The FTZ was created as a laboratory for extensive financial reforms in China. Whether it succeeds or fails, it could provide a blueprint for market reforms around the country.
Although there has been some progress in the FTZ, some experts have said the pace of the reforms has been slow, particularly in the financial sector. However, it has only been one year since the FTZ opened, insufficient time for the positive effects of the reforms to emerge. In addition, it takes time to institute the reforms because many require the approval of multiple government departments.
Nonetheless, these obstacles won't undermine confidence in the FTZ's development. On September 18, Premier Li Keqiang wrapped up an official tour of the FTZ with discussion with company representatives. He said the policymakers need to do more research and make the market more open and transparent, according to media reports.
Li also said that the FTZ has a bright future.
Obviously, Li's remarks gave a boost to investor sentiment about the zone. In fact, in the past year, the FTZ has done some explorations into government management that is positive and possible for other cities to copy.
For instance, the FTZ published a "negative list" the day after it opened. The Shanghai municipal government released a trimmed-down version on July 1.
The FTZ's list showed all of the sectors banned for foreign companies. By shortening it, the government made more room for foreign investors in China. During his visit, Li called for the government to further cut the list.
This kind of management helps transform the government's role in the market to make its governance more transparent and fair. Jing'an district has piloted the management model since July 1. Reports said it's possible that the model will be expanded to entire city.

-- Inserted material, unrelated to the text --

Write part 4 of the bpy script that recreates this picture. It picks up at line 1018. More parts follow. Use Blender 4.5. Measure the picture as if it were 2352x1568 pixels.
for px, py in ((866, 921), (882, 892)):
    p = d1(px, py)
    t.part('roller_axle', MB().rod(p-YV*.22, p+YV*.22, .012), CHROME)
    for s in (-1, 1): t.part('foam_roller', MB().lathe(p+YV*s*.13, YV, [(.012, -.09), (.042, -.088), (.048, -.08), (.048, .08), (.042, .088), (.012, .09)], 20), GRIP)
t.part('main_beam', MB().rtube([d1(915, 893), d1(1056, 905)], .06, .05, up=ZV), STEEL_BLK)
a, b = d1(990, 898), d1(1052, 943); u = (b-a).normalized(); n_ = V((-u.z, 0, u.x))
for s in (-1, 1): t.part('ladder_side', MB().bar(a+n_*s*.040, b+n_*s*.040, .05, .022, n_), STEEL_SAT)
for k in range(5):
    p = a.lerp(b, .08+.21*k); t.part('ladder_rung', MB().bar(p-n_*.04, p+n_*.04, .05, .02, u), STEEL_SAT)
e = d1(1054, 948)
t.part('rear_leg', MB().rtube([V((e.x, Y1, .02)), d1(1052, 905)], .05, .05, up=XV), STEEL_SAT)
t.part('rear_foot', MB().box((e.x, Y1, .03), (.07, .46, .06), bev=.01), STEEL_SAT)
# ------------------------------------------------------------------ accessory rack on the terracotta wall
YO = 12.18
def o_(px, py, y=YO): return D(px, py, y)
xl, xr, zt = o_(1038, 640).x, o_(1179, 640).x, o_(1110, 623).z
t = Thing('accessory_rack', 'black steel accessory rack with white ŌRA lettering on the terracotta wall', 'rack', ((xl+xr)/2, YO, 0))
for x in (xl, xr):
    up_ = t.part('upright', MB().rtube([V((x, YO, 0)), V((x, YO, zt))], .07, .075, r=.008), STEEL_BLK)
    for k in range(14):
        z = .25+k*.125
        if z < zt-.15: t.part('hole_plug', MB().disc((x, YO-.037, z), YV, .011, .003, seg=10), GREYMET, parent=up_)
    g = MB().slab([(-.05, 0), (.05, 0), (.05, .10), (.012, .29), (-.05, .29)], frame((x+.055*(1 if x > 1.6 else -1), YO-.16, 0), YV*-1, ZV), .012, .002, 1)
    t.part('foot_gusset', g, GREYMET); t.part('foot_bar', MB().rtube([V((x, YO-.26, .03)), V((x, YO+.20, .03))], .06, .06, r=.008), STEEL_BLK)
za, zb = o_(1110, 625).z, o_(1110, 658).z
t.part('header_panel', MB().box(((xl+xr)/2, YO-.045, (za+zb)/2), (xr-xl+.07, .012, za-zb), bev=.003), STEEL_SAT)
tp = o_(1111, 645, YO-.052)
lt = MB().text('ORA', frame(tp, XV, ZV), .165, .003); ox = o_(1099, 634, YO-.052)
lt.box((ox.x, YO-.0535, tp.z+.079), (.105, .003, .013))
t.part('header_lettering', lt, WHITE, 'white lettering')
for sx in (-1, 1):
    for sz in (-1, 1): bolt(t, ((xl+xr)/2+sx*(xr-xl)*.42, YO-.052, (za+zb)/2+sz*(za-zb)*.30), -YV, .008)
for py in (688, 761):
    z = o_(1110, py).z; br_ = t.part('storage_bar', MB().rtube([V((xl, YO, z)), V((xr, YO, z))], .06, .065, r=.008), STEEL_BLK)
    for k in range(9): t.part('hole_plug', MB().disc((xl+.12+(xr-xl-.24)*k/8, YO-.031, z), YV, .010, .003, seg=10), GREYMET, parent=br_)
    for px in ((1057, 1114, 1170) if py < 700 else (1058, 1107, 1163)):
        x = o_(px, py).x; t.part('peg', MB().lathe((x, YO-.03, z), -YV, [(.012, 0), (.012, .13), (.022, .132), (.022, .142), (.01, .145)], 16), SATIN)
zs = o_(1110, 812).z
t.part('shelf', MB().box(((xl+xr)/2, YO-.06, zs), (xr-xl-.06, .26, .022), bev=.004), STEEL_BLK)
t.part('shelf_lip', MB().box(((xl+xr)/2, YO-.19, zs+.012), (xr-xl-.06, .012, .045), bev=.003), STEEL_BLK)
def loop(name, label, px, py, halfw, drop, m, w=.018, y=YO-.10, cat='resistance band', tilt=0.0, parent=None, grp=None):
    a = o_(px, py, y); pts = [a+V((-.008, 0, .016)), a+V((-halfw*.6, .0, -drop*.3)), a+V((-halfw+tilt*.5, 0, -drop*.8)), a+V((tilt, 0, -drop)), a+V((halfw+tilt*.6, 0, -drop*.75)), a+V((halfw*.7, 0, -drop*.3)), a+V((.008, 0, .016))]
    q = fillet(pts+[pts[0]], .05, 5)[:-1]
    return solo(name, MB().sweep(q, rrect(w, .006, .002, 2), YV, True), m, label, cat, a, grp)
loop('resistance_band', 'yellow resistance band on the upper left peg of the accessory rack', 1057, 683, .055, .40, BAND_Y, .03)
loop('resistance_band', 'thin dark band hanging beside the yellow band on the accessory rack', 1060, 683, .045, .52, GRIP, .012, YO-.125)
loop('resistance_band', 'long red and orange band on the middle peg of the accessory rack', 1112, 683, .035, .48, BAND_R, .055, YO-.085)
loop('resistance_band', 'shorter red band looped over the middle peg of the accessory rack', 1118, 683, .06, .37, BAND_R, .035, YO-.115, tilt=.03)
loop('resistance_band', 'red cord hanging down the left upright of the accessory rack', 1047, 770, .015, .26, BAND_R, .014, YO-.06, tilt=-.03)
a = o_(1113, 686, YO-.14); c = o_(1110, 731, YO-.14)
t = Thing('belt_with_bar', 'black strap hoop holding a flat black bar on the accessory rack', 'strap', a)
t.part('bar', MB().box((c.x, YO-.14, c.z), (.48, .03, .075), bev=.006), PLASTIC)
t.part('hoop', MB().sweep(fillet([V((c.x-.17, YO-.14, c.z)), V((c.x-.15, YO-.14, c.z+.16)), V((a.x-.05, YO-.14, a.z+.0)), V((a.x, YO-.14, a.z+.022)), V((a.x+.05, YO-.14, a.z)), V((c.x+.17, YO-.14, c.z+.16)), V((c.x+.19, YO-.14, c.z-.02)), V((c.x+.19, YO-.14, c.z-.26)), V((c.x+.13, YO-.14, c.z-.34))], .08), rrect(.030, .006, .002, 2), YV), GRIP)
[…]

Along with the partial management model, the Shanghai FTZ is also likely to be copied by other cities. So the Shanghai FTZ could serve as a model for other FTZs in China.
Currently, Tianjin and Guangdong Province are both reportedly planning to establish their own FTZs. Anhui Province has reportedly set up a pilot program, and wants its provincial capital, Hefei, and two other cities, Wuhu and Maanshan, to offer tax breaks and supervising policies for international logistics and manufacturing companies.
The FTZ has brought other benefits as well. On September 18, the Shanghai Gold Exchange launched an international gold trade board in the zone in an effort to give China more influence over gold prices.
In addition, the Shanghai municipal government released guidelines on September 15 that seek to make the Shanghai FTZ the place with the most open capital markets in China. The Shanghai FTZ will further open up its capital markets in the future in areas including currency liberalization, market-oriented interest rates and free trade.
Shanghai has also benefited from the friendly environment for finance. According to Shanghai authorities, there were 133 financial institutions, including securities, fund and futures companies in Shanghai at the end of August, accounting for nearly 25 percent of the country's total.
Just like Li said during his visit to the FTZ, Shanghai has a bright future. Let's wait for the FTZ to send more positive signals about financial reforms around the country.